If you’re one of the more than 300,000 people with Fort Worth Municipal Court warrants, you can settle the fines Wednesday without fear of being arrested.

Those with outstanding warrants can come forward at the Goodwill Industries at 4005 Campus Drive Wednesday from 1 p.m. to 4 p.m. to meet with a judge. During the Safe Harbor event, people with warrants won’t be arrested and the court will help people come up with a payment plan or community service option to take care the violation.

About 370,000 people had Class C warrants as of Oct. 22. Class C misdemeanors are offenses such as traffic tickets, barking dogs and other nonviolent minor offenses.

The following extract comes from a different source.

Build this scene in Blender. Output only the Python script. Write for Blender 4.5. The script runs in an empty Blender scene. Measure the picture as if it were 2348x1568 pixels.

When someone doesn’t pay a fine — either because they don’t understand how or can’t afford to — a warrant is issued and they risk being arrested. Many fear arrest and avoid the courthouse, said William Rumuly, Municipal Court Clerk.

“We’re really targeting people who have challenges physically or financially in coming into our regular location,” Rumuly said. “We want to help them get over those barriers.”

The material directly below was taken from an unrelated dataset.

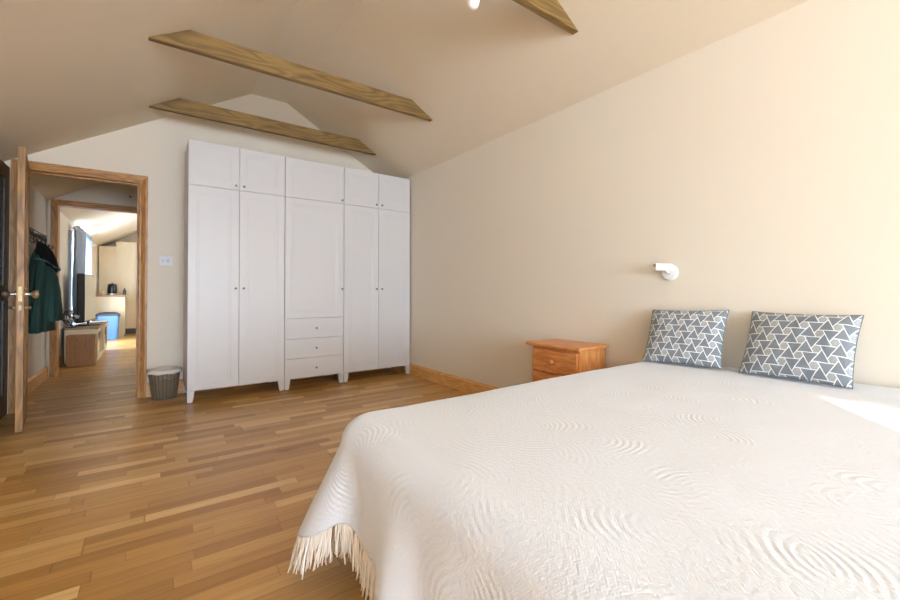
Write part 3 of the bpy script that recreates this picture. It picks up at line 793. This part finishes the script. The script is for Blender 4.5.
for k in range(4):
    a = 2*PI*k/4; bl.add([(-.006, .015*math.cos(a), .14+.015*math.sin(a)), (.006, .09*math.cos(a-.3), .14+.09*math.sin(a-.3)), (.008, .1*math.cos(a+.1), .14+.1*math.sin(a+.1)), (-.006, .07*math.cos(a+.5), .14+.07*math.sin(a+.5)), (-.008, .015*math.cos(a+.9), .14+.015*math.sin(a+.9))], [(0, 1, 2, 3, 4)])
o = bl.build('blade', M_wplast, ft); o.modifiers.new('s', 'SOLIDIFY').thickness = .002
cbm = MB().tube([(XL+.032, 7.424, SZ+.006), (XL+.030, 7.422, SZ-.02), (XL+.028, 7.420, .3), (XL+.030, 7.42, .02), (XL+.045, 7.41, .008), (XL+.06, 7.39, .008)], .007, 8)
tag(cbm.build('power_cable', M_black, None, True), 'black cable running down the near end of the television cabinet', 'cable')

# curtains
M_cur = plain('slate_blue_curtain', srgb(158, 166, 178), .9, bump=.3, bscale=150)
mcl, cnt, cbs = newmat('pale_blue_curtain'); cbs.inputs['Base Color'].default_value = srgb(176, 196, 214); cbs.inputs['Roughness'].default_value = .9
cbs.inputs['Transmission Weight'].default_value = 0
tr = cnt.nodes.new('ShaderNodeBsdfTranslucent'); tr.inputs[0].default_value = srgb(190, 208, 224); mixs = cnt.nodes.new('ShaderNodeMixShader'); mixs.inputs[0].default_value = .5
cnt.links.new(cbs.outputs[0], mixs.inputs[1]); cnt.links.new(tr.outputs[0], mixs.inputs[2]); cnt.links.new(mixs.outputs[0], cnt.nodes['Material Output'].inputs['Surface'])
def curtain(y0, y1, xc, amp, waves, mat, label, z0=.03, z1=1.93):
    n = waves*16; vs = []; fs = []; rows = 14
    for j in range(rows+1):
        z = z0+(z1-z0)*j/rows; k = .8+.2*(1-j/rows)
        for i in range(n+1):
            t = i/n; vs.append((xc+amp*k*math.sin(t*waves*2*PI)+.004*math.sin(z*5+i), y0+(y1-y0)*t+.01*math.sin(z*3+t*9), z))
    for j in range(rows):
        for i in range(n): a = j*(n+1)+i; fs.append((a, a+1, a+n+2, a+n+1))
    o = MB().add(vs, fs).build('curtain', mat, None, True); o.modifiers.new('s', 'SOLIDIFY').thickness = .002
    tag(o, label, 'curtain', 'curtains at the far room window')
    for k in range(waves*2):
        t = (k+.5)/(waves*2)*1.0
        MB().tube([(xc+.022*math.cos(a), y0+(y1-y0)*t, z1-.045+.022*math.sin(a)) for a in [2*PI*i/16 for i in range(16)]], .004, 6, True).build('eyelet', M_metal, o, True)
curtain(8.0, 8.90, XL+.075, .045, 5, M_cur, 'slate grey eyelet curtain gathered at the near side of the far room window', z0=.515)
curtain(9.10, 9.70, XL+.075, .045, 4, mcl, 'pale blue sunlit eyelet curtain farther along the far room window')
pl = thing('curtain_pole', 'metal curtain pole above the far room window', 'curtain pole', (XL+.075, 9.25, 1.885))
MB().tube([(0, -1.3, 0), (0, 1.3, 0)], .011, 12).build('pole', M_metal, pl, True)
for y in (-1.3, 1.3): MB().lathe([(.012, -.02), (.022, -.01), (.024, .005), (.014, .02), (.001, .022)], 14, (0, y, 0), Matrix.Rotation(PI/2, 4, 'X')).build('finial', M_metal, pl, True)
for y in (-1.26, 1.26): MB().box(-.074, y-.008, -.02, .0, y+.008, -.008).build('bracket', M_metal, pl)

# kitchen units
kc = thing('kitchen_counter', 'cream kitchen counter with speckled brown worktop in the far room', 'kitchen counter', (XL+.004, 11.35, 0))
MB().box(.003, .01, 0, .495, .62, .872).build('cabinet', M_cream, kc)
MB().box(.003, -.012, .06, .515, .01, .868, .002).build('end_panel', M_cream, kc)
MB().box(.0, -.03, .872, .54, .64, .908, .004).build('worktop', plain('speckled_worktop', srgb(150, 112, 78), .4), kc)
tc_ = thing('tall_cabinet', 'tall cream kitchen cupboards against the end wall of the far room', 'cabinet', (XL+.02, 12.06, 0))
MB().box(0, .022, .13, .3, .6, gz(XL+.02)-.02).box(.3, .022, .13, 2.3, .6, 2.13).build('body', M_cream, tc_)
MB().box(0, .07, 0, 2.3, .6, .13).build('plinth', plain('dark_plinth', srgb(88, 82, 74), .6), tc_)
for a, b, zt in ((.0, .30, 2.0), (.30, .655, 2.12), (.655, 1.25, 2.12), (1.25, 1.8, 2.12), (1.8, 2.3, 2.12)):
    dd = panel(a, b, .98 if a > .6 else .13, zt, .05).build('door', M_cream, tc_)
    if a > .6: panel(a, b, .13, .975, .05).build('door', M_cream, tc_)
kt = thing('kettle', 'black kettle on the worktop in the far room', 'kettle', (XL+.285, 11.62, .908))
MB().lathe([(.085, 0), (.088, .02), (.088, .03)], 28).build('base', M_metal, kt, True, shade=40)
MB().lathe([(.084, .03), (.088, .06), (.084, .16), (.076, .22), (.06, .238), (.002, .24)], 28).build('body', M_black, kt, True, shade=40)
MB().tube([(0, .08, .20), (0, .125, .19), (0, .13, .10), (0, .086, .06)], .010, 8).build('handle', M_black, kt, True)
MB().lathe([(.013, .238), (.016, .255), (.001, .26)], 14).build('lid_knob', M_black, kt, True)
tag(MB().lathe([(.04, 0), (.045, .01), (.045, .075), (.03, .095), (.03, .11), (.001, .112)], 20).build('storage_jar', plain('cream_jar', srgb(226, 206, 160), .4), None, True, loc=(XL+.14, 11.6, .908)), 'small cream jar on the worktop left of the black kettle', 'jar')
tag(MB().lathe([(.028, 0), (.03, .01), (.03, .09), (.012, .125), (.012, .15), (.001, .151)], 18).build('bottle', plain('dark_bottle', srgb(60, 48, 34), .3), None, True, loc=(XL+.50, 11.5, .908)), 'small dark bottle at the right end of the far worktop', 'bottle')
# blue bin
bn = thing('pedal_bin', 'blue bin with dark rounded rim in front of the kitchen counter', 'bin', (XL+.255, 11.02, 0))
def rr(hx, hy, r, z, n=8):
    out = []
    for cx, cy, a0 in ((hx-r, hy-r, 0), (-hx+r, hy-r, PI/2), (-hx+r, -hy+r, PI), (hx-r, -hy+r, 1.5*PI)):
        for i in range(n+1):
            a = a0+PI/2*i/n; out.append((cx+r*math.cos(a), cy+r*math.sin(a), z))
    return out
def rloft(lv):
    vs = []; fs = []
    for l in lv: vs += rr(*l)
    n = len(rr(*lv[0]))
    for i in range(len(lv)-1):
        for k in range(n): fs.append((i*n+k, i*n+(k+1) % n, (i+1)*n+(k+1) % n, (i+1)*n+k))
    fs.append(tuple(range(n-1, -1, -1))); fs.append(tuple((len(lv)-1)*n+k for k in range(n)))
    return MB().add(vs, fs)
rloft([(.155, .12, .04, .0), (.16, .125, .045, .03), (.185, .15, .05, .49)]).build('bin_body', plain('blue_plastic', srgb(96, 144, 196), .45), bn, True, shade=40)
rloft([(.197, .16, .05, .485), (.199, .162, .05, .505), (.19, .155, .05, .522), (.15, .12, .05, .545), (.06, .05, .03, .556)]).build('lid', plain('dark_grey_lid', srgb(58, 66, 78), .5), bn, True, shade=40)

# ------------------------------------------------------------------ camera
cam = bpy.data.cameras.new('camera'); co = bpy.data.objects.new('camera', cam); C.objects.link(co)
FPX = 414.0; cam.sensor_width = 36; cam.lens = FPX/900*36; cam.shift_y = -12.3/900
cam.clip_start = .02
co.location = (0, 0, .97); co.rotation_euler = (math.radians(90.6), 0, -math.atan(300/414))
bpy.context.scene.camera = co

# ------------------------------------------------------------------ light
sc_ = bpy.context.scene
w = bpy.data.worlds.new('daylight'); sc_.world = w; w.use_nodes = True
bg = w.node_tree.nodes['Background']; bg.inputs[0].default_value = (.80, .955, 1.15, 1); bg.inputs[1].default_value = 18.5
sd = Vector((.8*math.cos(math.radians(19.1)), .6*math.cos(math.radians(19.1)), -math.sin(math.radians(19.1))))
sl = bpy.data.lights.new('sun', 'SUN'); sl.energy = 3.2; sl.angle = math.radians(.6); sl.color = (1, .96, .90)
so = bpy.data.objects.new('sun', sl); C.objects.link(so); so.rotation_euler = sd.to_track_quat('-Z', 'Y').to_euler(); so.location = (-3, -4, 5)
def portal(name, loc, rot, sx, sy):
    l = bpy.data.lights.new(name, 'AREA'); l.shape = 'RECTANGLE'; l.size = sx; l.size_y = sy; l.cycles.is_portal = True
    o = bpy.data.objects.new(name, l); C.objects.link(o); o.location = loc; o.rotation_euler = rot
portal('window_portal', ((NW[0]+NW[1])/2, YN-T-.01, (NW[2]+NW[3])/2), (PI/2, 0, 0), NW[1]-NW[0], NW[3]-NW[2])
portal('window_portal', (XL-T-.01, (LW0+LW1)/2, 1.575), (PI/2, 0, -PI/2), LW1-LW0, .75)
portal('window_portal', (XR+T+.01, (RW0+RW1)/2, 1.525), (PI/2, 0, PI/2), RW1-RW0, .65)
portal('window_portal', (XL-T-.01, (WY0+WY1)/2, WZ1/2), (PI/2, 0, -PI/2), WY1-WY0, WZ1)

vs_ = sc_.view_settings; vs_.view_transform = 'Standard'; vs_.look = 'None'; vs_.gamma = 1; vs_.exposure = 0.70; vs_.use_curve_mapping = False
sc_.cycles.use_denoising = True
sc_.cycles.max_bounces = 12; sc_.cycles.diffuse_bounces = 8; sc_.cycles.sample_clamp_indirect = 6
sc_.cycles.use_light_tree = True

The program is part of the Court in the Community week which runs through Friday. It doesn’t wipe the slate clean for warrants, but it does allow people to meet with a judge arrest-free.

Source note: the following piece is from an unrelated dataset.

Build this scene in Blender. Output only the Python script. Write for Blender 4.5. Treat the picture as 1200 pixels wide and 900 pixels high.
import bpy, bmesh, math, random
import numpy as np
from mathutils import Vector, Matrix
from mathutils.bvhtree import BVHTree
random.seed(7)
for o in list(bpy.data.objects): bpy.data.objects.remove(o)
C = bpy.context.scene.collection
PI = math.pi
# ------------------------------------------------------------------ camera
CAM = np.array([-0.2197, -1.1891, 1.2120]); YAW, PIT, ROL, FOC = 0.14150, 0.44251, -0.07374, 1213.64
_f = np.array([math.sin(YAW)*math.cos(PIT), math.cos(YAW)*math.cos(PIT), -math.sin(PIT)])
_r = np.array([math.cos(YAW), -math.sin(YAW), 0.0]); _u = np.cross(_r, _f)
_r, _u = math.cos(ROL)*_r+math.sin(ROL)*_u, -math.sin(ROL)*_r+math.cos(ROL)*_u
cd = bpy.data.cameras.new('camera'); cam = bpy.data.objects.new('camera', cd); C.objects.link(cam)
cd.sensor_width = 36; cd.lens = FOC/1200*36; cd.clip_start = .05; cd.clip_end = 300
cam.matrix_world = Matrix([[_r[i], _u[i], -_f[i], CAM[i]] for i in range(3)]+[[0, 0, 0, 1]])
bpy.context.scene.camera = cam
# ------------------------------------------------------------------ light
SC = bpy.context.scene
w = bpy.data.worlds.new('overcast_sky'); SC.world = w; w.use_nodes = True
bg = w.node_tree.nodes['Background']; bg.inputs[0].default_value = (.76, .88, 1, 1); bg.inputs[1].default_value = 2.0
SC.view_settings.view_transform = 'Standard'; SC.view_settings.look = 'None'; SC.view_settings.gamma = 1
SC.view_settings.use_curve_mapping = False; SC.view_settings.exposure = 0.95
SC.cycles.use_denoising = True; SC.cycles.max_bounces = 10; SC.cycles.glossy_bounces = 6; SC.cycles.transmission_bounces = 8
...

Residents should bring two forms of identification as well as financial paperwork to prove inability to pay. People can request a payment plan, community service, indigence, or time served if they were recently incarcerated.

In February, the court bucked the annual The Great Texas Warrant Roundup, for the Court in the Coummunity approach.

The court served 56 people with outstanding warrants at a similar event in April. At that time, Goodwill also assisted people with paying Texas Department of Public Safety surcharges. That service won’t be available Wednesday, but Rumuly said the court hopes it will return in the future.

The court plans to hold Court in the Community events monthly with Goodwill participating every other month, he said.

Warrants, even for the lowest misdemeanor, still show up on background checks and can lead to job and housing loss.